少し話がそれるが、そもそもの資本主義の繁栄に際して、「近代的な個の確立」こそがコアな部分であるとする見方がある。即ち「近代的な個」とは、個人が自らの絶対的な価値を把握した状態であり、個人は価値を与えられ、それを把握することによってはじめて、個人が主体として、市場において価値の交換を要求することが可能となるとするもので、「近代的な個」の確立が資本主義経済の発展には不可欠のものではないかといのがう論旨である。

資本主義という奇蹟 - 池田信夫 blog(旧館)
こうしたいろいろな条件の中で、何が不可欠な資本主義のコアかというと、私は神の前で孤独な個人というキリスト教的な自己意識だと思う。人間が絶対的に孤独で、普遍的なルール(神)を共有する任意の他人と対等につきあうという社会はきわめて特殊で、ハイエクも晩年に気づいたように「自生的」に出てくるものではない。それは単なる宗教的概念ではなく、慣習法にもとづく契約や財産権などの制度とも不可分だった。

ここで、『神の前で孤独な個人』⇒「近代的な個」であるが、これはつまり、キリスト教的な神が個人を直接に規定しており、たまたま近所にいる第三者のような他人と比べずとも、神の意思を聴くことによって自らの価値をはかれるという仕組みである。この仕組み自体は以下で紹介されている、日本の社会観と比較することが、一層理解を深めると想う。

「オオヤケ」的階層化のYahooと「Public」でフラットなGoogle - アンカテ
日本人はもともと社会と直接接続する回路を持っていない。

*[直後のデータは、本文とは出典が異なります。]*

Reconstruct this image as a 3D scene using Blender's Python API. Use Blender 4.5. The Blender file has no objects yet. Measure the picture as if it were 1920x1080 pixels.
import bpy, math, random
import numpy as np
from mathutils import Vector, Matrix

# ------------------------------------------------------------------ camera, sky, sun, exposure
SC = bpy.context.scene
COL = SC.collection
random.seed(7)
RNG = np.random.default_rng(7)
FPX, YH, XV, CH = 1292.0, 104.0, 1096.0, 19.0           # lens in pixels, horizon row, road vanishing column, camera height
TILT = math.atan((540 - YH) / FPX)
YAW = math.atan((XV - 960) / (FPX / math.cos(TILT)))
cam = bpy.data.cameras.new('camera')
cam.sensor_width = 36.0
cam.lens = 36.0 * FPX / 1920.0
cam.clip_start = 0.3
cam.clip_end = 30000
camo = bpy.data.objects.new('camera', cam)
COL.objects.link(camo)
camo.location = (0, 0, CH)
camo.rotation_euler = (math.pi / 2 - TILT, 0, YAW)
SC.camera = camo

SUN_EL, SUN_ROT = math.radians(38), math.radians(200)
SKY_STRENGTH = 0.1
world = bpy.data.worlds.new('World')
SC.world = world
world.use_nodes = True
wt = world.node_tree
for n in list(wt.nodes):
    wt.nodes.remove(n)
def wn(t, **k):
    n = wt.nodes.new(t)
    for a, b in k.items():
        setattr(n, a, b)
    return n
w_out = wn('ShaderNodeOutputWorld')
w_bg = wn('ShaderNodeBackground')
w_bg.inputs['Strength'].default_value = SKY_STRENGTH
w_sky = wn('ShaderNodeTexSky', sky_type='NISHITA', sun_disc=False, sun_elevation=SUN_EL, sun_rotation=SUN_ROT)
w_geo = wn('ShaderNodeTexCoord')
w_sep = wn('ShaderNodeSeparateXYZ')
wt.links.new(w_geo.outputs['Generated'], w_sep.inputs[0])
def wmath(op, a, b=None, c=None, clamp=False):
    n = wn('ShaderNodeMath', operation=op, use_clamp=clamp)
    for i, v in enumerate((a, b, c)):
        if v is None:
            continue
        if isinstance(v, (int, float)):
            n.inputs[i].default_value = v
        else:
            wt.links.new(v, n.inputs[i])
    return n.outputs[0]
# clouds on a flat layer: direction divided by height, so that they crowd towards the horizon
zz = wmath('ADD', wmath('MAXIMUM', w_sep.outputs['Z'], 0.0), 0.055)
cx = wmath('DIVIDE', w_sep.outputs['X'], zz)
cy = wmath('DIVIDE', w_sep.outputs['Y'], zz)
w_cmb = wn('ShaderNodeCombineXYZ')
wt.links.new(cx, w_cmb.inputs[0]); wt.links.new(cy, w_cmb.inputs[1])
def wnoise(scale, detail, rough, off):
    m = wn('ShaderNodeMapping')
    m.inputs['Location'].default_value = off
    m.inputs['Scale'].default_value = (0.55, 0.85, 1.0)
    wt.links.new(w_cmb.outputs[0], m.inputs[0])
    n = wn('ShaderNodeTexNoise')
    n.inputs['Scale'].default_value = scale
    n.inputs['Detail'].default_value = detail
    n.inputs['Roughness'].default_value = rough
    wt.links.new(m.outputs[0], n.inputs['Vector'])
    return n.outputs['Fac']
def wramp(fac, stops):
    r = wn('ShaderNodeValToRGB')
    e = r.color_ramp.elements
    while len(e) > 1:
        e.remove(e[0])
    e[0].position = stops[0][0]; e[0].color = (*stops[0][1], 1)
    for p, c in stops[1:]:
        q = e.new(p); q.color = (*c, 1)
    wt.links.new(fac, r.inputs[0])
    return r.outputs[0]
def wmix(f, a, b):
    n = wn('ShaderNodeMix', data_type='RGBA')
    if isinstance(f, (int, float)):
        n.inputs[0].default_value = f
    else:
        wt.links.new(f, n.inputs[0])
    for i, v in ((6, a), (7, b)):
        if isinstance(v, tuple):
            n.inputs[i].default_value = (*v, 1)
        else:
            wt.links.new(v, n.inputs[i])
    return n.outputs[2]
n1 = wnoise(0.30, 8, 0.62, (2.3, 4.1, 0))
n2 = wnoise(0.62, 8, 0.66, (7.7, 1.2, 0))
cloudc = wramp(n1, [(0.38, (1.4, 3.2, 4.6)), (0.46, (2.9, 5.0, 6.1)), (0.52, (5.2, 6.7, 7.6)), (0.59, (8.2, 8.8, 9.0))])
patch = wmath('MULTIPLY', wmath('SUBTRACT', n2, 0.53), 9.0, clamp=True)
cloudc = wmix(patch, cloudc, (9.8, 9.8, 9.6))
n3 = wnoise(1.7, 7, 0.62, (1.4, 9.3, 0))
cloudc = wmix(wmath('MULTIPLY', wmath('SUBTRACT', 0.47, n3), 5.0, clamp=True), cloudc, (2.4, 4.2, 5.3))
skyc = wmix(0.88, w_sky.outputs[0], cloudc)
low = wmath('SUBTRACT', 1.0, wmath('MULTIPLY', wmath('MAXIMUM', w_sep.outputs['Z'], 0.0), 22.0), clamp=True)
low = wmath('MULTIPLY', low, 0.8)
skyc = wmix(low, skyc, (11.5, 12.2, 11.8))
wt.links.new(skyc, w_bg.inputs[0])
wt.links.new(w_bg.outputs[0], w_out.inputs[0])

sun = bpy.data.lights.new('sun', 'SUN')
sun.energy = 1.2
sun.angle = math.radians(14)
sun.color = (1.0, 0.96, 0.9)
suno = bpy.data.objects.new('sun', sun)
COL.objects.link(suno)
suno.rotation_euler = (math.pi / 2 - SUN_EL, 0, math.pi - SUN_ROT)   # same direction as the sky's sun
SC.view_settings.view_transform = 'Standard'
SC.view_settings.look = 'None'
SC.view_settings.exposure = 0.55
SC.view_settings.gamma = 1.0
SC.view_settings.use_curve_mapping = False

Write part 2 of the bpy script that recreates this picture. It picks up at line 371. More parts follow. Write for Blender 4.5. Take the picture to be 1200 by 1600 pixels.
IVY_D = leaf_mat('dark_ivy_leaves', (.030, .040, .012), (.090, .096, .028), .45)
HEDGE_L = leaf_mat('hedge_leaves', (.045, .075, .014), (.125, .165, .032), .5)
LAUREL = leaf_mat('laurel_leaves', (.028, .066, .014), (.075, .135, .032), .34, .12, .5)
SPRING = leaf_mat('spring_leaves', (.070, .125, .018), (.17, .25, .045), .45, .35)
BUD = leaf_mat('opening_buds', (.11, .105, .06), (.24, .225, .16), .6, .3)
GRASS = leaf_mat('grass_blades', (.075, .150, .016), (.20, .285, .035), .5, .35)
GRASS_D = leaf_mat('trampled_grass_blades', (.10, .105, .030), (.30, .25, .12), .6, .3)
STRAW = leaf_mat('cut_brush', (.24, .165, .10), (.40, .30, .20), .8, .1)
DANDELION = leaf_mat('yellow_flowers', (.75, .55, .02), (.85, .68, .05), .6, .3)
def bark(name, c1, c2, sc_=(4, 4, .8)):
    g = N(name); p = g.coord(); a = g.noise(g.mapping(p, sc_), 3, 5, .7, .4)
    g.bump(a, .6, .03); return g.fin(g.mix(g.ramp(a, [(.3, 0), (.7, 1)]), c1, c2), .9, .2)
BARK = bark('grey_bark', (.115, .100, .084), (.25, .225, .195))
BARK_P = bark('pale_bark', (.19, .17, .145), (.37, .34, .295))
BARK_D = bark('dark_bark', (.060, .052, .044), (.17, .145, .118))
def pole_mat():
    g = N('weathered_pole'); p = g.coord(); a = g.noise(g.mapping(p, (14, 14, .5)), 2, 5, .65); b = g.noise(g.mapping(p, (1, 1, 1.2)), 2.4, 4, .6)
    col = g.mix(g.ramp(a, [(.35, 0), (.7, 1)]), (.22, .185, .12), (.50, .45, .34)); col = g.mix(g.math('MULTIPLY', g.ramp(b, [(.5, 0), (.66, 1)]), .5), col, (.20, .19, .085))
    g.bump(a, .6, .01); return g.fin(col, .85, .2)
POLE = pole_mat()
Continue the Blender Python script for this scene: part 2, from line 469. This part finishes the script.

自分はまず「家」の一員であり、家を代表する家長が会社という「オオヤケ」に接続している。でもその家長も会社の中では、単なる「ワタクシ」の一員としてふるまう。会社が公的な存在であるのは、社長が会社を代表して、例えば業界という「オオヤケ」に接続しているからだ。

伝統的な日本社会というのは、社会の大きな価値観ではなく、社会の構成員同士の相対性が互いを規定するのだ。このことの良い悪いを論じるつもりは毛頭ないが、日本の伝統的社会においては、「近代的な個」を確立することは困難であるということは確かであろう。
特に女性においては。

ここで、本題に戻るが、恋愛主義はおそらく、女性が近代的な個を確立するための最初のチャンスだったのではないか。女性がついに近代的な個を勝ち得るに際して、どうしても必要な社会的な変革だったのだ。


そしてこの愛され力による勝ちパターンを模索する傾向は、過剰資本が日本に散乱した時代、即ちバブル期に一気に急拡大した。なぜならば、恋愛及び結婚が市場経済に組み入れられることによってそこには巨大なマーケットが誕生したからである。経済界はこの恋愛と結婚がもたらす莫大な利権を保持し、またさらに巨大なものにすべく、恋愛をもてはやし、恋愛マーケットへの参加を呼びかけたのだ。

恋愛至上主義社会論 | 考えるための書評集
恋愛信仰はここで徹底的に商業化され、「恋愛資本主義」として「マスコミ・ファシズム」が起こることになった。「恋愛しろ」「セックスしろ」「彼氏・彼女がいなのは恥である・人間ではない」「恋愛しないものは人間にあらず」「童貞・処女であることは恥である」といった強迫めいた雰囲気が社会をおおったのである。恋愛資本主義は強迫と強制をともない、若者の不安を煽情することによって、巨大な「ファシズム・マーケット」として成熟した

のである。

また、女性だけでなく、男性においても、冒頭に論じたバブルの崩壊とともに発生した価値観のエアーポケットのような価値観の喪失があり、そのスペースに恋愛主義はすっぽりとおさまってしまったのである。


こうして恋愛は、政府の規制緩和により文化的な側面を拡大し、女性の自立という時流もあいまって、価値観として認知され、産業界の後押しによって広範に普及した。
しかしこの急速な恋愛主義の普及は、その功利的な側面に少なからず立脚しているということから、同時に、恋愛が、女性が結婚によって経済的なメリットを実現するための手段に成り下がること、即ちひとこでいうと、売春化することを意味した。